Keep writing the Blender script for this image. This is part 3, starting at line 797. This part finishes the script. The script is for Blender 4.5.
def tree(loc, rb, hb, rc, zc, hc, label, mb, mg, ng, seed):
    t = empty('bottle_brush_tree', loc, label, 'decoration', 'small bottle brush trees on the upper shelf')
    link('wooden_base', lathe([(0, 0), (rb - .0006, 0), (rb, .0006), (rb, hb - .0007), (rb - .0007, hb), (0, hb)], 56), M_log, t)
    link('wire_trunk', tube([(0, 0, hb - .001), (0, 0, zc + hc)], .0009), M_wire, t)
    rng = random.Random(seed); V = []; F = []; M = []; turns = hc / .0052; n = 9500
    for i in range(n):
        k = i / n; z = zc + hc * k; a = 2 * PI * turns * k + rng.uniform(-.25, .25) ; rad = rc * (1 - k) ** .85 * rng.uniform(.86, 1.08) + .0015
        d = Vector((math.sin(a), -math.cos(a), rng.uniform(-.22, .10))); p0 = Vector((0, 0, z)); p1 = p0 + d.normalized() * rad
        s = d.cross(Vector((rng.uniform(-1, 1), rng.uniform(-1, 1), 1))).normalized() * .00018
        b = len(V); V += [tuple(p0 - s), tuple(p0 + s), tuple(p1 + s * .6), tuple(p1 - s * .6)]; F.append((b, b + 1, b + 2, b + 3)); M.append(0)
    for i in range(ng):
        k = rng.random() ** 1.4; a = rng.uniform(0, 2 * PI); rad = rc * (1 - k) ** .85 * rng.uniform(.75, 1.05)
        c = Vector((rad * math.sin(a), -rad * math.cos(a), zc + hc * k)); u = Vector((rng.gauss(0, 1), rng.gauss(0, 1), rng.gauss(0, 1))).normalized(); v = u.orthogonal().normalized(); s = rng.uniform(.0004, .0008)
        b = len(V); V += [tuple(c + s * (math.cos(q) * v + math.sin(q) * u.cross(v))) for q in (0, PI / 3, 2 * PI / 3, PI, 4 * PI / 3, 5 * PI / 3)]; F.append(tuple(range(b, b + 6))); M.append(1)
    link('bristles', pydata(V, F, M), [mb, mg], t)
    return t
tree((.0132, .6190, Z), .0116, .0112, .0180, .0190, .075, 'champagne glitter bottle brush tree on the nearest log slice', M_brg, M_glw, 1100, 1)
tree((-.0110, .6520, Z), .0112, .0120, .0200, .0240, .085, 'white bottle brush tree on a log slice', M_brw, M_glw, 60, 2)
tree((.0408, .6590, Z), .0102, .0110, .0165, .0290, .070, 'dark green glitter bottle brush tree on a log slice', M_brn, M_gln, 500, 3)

#### [TASK DETAILS]
Write down the full listing again, exactly.

#### [REPLY]
Keep writing the Blender script for this image. This is part 3, starting at line 797. This part finishes the script. The script is for Blender 4.5.
def tree(loc, rb, hb, rc, zc, hc, label, mb, mg, ng, seed):
    t = empty('bottle_brush_tree', loc, label, 'decoration', 'small bottle brush trees on the upper shelf')
    link('wooden_base', lathe([(0, 0), (rb - .0006, 0), (rb, .0006), (rb, hb - .0007), (rb - .0007, hb), (0, hb)], 56), M_log, t)
    link('wire_trunk', tube([(0, 0, hb - .001), (0, 0, zc + hc)], .0009), M_wire, t)
    rng = random.Random(seed); V = []; F = []; M = []; turns = hc / .0052; n = 9500
    for i in range(n):
        k = i / n; z = zc + hc * k; a = 2 * PI * turns * k + rng.uniform(-.25, .25) ; rad = rc * (1 - k) ** .85 * rng.uniform(.86, 1.08) + .0015
        d = Vector((math.sin(a), -math.cos(a), rng.uniform(-.22, .10))); p0 = Vector((0, 0, z)); p1 = p0 + d.normalized() * rad
        s = d.cross(Vector((rng.uniform(-1, 1), rng.uniform(-1, 1), 1))).normalized() * .00018
        b = len(V); V += [tuple(p0 - s), tuple(p0 + s), tuple(p1 + s * .6), tuple(p1 - s * .6)]; F.append((b, b + 1, b + 2, b + 3)); M.append(0)
    for i in range(ng):
        k = rng.random() ** 1.4; a = rng.uniform(0, 2 * PI); rad = rc * (1 - k) ** .85 * rng.uniform(.75, 1.05)
        c = Vector((rad * math.sin(a), -rad * math.cos(a), zc + hc * k)); u = Vector((rng.gauss(0, 1), rng.gauss(0, 1), rng.gauss(0, 1))).normalized(); v = u.orthogonal().normalized(); s = rng.uniform(.0004, .0008)
        b = len(V); V += [tuple(c + s * (math.cos(q) * v + math.sin(q) * u.cross(v))) for q in (0, PI / 3, 2 * PI / 3, PI, 4 * PI / 3, 5 * PI / 3)]; F.append(tuple(range(b, b + 6))); M.append(1)
    link('bristles', pydata(V, F, M), [mb, mg], t)
    return t
tree((.0132, .6190, Z), .0116, .0112, .0180, .0190, .075, 'champagne glitter bottle brush tree on the nearest log slice', M_brg, M_glw, 1100, 1)
tree((-.0110, .6520, Z), .0112, .0120, .0200, .0240, .085, 'white bottle brush tree on a log slice', M_brw, M_glw, 60, 2)
tree((.0408, .6590, Z), .0102, .0110, .0165, .0290, .070, 'dark green glitter bottle brush tree on a log slice', M_brn, M_gln, 500, 3)